Find each line with the string "empty" and copy it.
>> Start Extracted entries
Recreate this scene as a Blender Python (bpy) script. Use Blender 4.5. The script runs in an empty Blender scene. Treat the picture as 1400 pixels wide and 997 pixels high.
>> End Extracted entries
>> Start Extracted entries
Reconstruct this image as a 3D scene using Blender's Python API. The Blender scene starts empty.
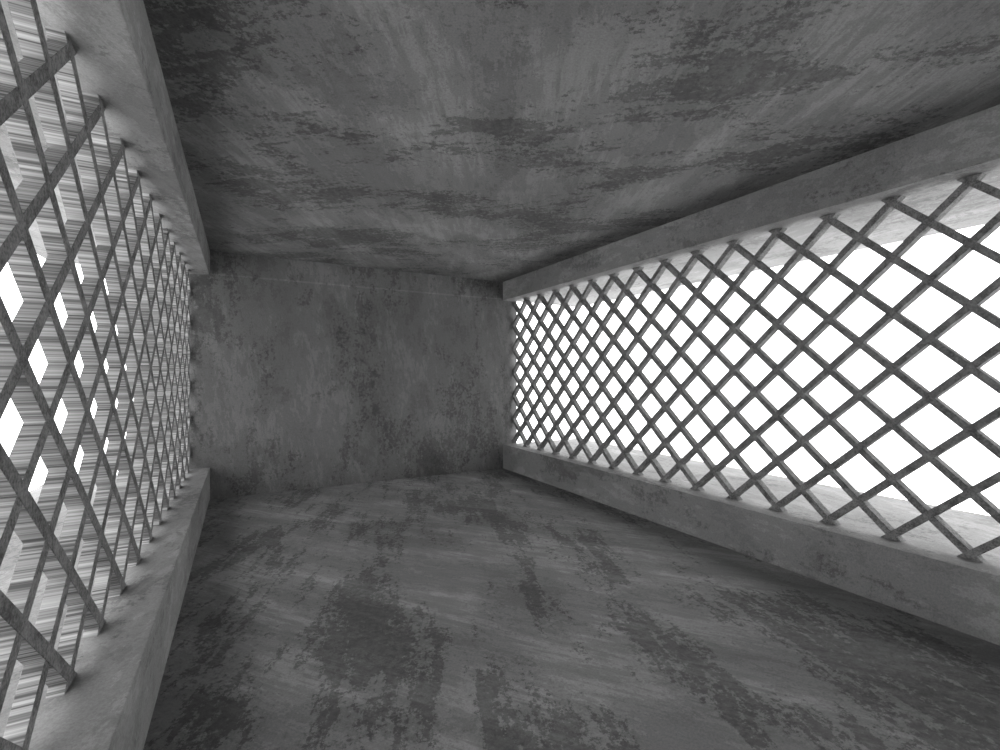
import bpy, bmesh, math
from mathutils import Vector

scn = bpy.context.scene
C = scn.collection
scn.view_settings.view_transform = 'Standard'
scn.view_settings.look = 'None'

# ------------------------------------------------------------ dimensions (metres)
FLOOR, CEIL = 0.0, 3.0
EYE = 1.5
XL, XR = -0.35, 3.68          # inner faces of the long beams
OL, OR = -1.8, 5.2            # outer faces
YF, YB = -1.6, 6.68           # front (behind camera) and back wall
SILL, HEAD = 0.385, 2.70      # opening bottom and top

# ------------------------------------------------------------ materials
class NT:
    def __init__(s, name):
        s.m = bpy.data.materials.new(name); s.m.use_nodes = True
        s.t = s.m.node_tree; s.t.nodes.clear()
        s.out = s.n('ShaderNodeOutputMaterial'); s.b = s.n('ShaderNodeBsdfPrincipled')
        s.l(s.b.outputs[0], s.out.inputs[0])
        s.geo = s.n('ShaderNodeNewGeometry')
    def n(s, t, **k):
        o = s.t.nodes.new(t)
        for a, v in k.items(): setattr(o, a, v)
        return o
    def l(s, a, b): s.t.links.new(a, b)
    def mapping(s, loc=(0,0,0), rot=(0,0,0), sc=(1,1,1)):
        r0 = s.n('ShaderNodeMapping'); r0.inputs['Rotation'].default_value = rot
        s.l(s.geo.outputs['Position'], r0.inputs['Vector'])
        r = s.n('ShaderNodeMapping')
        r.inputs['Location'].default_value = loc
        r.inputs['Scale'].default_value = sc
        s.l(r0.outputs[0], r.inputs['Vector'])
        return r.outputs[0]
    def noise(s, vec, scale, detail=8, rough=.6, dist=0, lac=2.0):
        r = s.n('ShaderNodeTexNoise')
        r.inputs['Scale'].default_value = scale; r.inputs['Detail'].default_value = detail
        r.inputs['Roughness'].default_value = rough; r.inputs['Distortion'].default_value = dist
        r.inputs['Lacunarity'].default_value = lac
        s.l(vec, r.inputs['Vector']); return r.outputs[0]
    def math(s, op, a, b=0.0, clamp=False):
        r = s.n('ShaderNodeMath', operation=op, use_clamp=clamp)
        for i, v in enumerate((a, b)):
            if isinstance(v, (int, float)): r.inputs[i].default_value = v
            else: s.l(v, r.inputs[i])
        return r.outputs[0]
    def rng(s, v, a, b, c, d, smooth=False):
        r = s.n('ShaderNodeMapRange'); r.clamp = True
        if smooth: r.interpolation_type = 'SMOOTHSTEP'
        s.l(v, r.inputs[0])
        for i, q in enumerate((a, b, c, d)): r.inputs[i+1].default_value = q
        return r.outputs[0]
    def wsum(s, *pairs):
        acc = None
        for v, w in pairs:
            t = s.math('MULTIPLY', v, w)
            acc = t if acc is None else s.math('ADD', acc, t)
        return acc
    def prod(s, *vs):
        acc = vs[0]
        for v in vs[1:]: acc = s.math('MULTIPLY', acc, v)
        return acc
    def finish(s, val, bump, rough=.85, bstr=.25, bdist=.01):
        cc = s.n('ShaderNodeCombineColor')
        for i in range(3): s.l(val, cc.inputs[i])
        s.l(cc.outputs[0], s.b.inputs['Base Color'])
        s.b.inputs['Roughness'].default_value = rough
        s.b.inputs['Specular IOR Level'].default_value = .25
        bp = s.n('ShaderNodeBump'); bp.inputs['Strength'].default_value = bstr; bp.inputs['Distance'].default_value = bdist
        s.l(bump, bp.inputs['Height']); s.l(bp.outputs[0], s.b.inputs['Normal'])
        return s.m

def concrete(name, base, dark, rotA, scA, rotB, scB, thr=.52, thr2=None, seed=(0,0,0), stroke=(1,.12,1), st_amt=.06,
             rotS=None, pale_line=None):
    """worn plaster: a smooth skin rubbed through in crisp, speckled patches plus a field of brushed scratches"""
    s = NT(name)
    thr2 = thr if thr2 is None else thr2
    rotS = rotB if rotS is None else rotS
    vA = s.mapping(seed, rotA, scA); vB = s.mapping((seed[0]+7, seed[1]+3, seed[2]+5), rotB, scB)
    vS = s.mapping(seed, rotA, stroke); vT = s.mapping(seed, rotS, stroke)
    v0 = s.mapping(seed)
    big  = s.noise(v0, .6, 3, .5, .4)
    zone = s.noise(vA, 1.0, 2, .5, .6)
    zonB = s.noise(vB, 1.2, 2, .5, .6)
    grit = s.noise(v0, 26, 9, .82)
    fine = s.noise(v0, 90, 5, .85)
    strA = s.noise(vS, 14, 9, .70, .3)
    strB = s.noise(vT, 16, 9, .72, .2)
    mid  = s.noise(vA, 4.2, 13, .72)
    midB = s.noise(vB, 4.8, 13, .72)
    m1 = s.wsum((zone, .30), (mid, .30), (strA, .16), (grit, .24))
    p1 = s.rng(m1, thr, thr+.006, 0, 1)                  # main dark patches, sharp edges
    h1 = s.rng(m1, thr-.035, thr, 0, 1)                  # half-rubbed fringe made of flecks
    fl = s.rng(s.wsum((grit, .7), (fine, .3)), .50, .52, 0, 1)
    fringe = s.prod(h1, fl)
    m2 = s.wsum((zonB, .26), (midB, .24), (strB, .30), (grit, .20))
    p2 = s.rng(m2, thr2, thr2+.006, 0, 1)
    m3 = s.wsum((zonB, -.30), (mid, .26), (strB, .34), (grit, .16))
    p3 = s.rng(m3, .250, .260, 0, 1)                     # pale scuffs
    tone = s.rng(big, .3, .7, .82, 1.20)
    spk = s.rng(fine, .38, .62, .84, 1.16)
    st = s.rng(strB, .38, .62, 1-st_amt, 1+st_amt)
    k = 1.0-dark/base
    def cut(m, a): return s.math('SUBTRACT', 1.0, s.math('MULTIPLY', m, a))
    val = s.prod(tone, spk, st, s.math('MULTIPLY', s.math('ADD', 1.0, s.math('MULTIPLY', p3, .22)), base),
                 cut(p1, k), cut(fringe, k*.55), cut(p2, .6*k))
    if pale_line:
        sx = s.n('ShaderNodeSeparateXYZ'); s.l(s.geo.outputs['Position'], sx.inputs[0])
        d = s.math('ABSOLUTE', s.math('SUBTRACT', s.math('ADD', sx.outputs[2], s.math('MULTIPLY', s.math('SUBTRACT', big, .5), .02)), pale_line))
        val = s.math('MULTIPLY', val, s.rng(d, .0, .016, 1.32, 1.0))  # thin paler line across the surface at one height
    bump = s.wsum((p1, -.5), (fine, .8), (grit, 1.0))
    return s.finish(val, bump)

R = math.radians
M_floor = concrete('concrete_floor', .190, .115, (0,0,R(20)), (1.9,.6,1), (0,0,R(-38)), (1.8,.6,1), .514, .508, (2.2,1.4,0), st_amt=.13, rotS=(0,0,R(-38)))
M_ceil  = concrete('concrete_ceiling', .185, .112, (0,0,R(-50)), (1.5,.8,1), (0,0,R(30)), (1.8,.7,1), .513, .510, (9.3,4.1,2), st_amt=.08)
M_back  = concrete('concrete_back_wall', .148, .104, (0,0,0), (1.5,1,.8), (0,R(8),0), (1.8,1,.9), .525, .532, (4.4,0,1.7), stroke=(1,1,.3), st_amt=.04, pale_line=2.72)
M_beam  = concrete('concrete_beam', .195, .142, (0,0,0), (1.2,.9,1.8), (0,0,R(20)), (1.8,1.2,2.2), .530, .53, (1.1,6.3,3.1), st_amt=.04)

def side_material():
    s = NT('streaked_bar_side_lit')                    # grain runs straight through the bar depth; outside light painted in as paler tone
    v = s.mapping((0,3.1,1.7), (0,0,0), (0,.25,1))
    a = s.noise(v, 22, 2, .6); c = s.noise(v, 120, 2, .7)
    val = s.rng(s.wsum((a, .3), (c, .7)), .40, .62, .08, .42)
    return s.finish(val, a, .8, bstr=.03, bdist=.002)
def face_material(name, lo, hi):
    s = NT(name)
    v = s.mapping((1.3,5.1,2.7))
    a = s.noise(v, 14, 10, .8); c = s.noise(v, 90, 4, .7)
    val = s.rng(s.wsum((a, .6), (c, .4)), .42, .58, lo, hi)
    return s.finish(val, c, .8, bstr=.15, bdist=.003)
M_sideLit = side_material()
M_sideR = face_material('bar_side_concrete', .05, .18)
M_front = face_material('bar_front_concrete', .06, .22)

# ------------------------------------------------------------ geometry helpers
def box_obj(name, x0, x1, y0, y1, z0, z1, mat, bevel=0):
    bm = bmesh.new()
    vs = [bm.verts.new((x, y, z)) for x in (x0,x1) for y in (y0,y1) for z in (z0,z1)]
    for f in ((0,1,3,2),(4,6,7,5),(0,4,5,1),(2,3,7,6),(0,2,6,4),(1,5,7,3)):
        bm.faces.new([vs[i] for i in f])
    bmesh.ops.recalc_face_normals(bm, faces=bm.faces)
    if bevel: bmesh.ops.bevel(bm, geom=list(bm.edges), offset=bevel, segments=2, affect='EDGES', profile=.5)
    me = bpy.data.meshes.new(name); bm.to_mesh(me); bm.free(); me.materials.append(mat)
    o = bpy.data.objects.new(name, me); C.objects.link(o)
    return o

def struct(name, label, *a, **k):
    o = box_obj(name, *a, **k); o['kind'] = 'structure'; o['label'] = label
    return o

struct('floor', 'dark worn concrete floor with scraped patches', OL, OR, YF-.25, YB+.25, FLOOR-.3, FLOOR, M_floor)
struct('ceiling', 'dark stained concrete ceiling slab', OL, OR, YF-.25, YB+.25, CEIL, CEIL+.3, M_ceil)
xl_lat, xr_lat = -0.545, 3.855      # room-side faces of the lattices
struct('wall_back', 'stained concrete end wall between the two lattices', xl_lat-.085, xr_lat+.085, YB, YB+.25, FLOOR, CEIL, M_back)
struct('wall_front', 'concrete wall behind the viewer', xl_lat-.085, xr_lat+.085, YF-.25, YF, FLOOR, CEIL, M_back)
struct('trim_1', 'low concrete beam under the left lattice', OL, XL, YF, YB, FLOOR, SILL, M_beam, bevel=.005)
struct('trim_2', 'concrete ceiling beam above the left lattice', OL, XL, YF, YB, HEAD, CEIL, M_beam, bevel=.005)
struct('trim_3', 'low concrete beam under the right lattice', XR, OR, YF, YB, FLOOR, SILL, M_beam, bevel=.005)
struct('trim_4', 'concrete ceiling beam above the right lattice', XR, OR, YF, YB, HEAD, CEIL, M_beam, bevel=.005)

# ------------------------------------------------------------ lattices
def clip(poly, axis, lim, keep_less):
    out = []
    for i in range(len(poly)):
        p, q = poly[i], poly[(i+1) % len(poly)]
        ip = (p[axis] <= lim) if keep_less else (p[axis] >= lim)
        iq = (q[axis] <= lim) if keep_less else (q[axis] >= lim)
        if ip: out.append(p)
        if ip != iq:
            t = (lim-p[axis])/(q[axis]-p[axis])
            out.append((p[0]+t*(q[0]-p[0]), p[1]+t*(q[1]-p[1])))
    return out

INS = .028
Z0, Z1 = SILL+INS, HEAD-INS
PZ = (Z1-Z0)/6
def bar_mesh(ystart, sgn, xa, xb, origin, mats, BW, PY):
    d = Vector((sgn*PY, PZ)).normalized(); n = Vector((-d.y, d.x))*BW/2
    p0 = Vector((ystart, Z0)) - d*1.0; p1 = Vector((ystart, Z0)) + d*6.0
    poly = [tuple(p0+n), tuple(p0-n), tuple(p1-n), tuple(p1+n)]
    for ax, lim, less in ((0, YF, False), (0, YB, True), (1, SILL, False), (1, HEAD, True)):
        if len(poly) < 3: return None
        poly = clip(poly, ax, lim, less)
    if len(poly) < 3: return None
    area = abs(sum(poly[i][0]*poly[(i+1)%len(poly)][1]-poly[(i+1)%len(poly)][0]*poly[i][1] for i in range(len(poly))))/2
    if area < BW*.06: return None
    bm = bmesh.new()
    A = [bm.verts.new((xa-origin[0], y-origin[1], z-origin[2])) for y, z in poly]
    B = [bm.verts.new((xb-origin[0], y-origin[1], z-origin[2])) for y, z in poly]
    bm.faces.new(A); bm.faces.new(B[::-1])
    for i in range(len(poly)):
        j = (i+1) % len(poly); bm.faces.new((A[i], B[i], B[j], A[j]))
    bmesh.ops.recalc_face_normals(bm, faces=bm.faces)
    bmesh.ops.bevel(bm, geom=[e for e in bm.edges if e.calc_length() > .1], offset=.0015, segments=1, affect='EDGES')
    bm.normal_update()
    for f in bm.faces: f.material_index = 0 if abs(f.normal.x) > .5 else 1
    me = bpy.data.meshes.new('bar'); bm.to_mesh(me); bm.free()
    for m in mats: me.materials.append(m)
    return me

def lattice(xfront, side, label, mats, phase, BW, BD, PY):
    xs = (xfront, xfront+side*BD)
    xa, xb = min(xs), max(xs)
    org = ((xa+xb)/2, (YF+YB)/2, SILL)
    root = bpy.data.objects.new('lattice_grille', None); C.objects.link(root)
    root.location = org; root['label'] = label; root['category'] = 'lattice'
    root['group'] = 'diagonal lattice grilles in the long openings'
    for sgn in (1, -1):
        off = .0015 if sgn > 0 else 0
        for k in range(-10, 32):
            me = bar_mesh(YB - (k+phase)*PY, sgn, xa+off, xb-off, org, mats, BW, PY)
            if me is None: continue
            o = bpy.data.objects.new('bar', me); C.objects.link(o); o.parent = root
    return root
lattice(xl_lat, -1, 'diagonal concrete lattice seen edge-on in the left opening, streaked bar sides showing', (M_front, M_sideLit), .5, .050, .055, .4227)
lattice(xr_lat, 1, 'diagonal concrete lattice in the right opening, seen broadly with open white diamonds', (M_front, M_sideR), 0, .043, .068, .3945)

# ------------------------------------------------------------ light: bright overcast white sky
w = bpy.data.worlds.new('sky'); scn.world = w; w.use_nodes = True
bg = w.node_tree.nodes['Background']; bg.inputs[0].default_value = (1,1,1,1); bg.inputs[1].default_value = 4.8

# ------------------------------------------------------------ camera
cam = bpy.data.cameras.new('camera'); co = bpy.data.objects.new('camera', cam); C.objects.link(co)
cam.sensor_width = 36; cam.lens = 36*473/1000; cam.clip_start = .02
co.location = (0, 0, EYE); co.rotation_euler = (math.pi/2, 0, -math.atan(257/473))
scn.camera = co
>> End Extracted entries
[Solution for this problem]
Recreate this scene as a Blender Python (bpy) script. Use Blender 4.5. The script runs in an empty Blender scene. Treat the picture as 1400 pixels wide and 997 pixels high.
Reconstruct this image as a 3D scene using Blender's Python API. The Blender scene starts empty.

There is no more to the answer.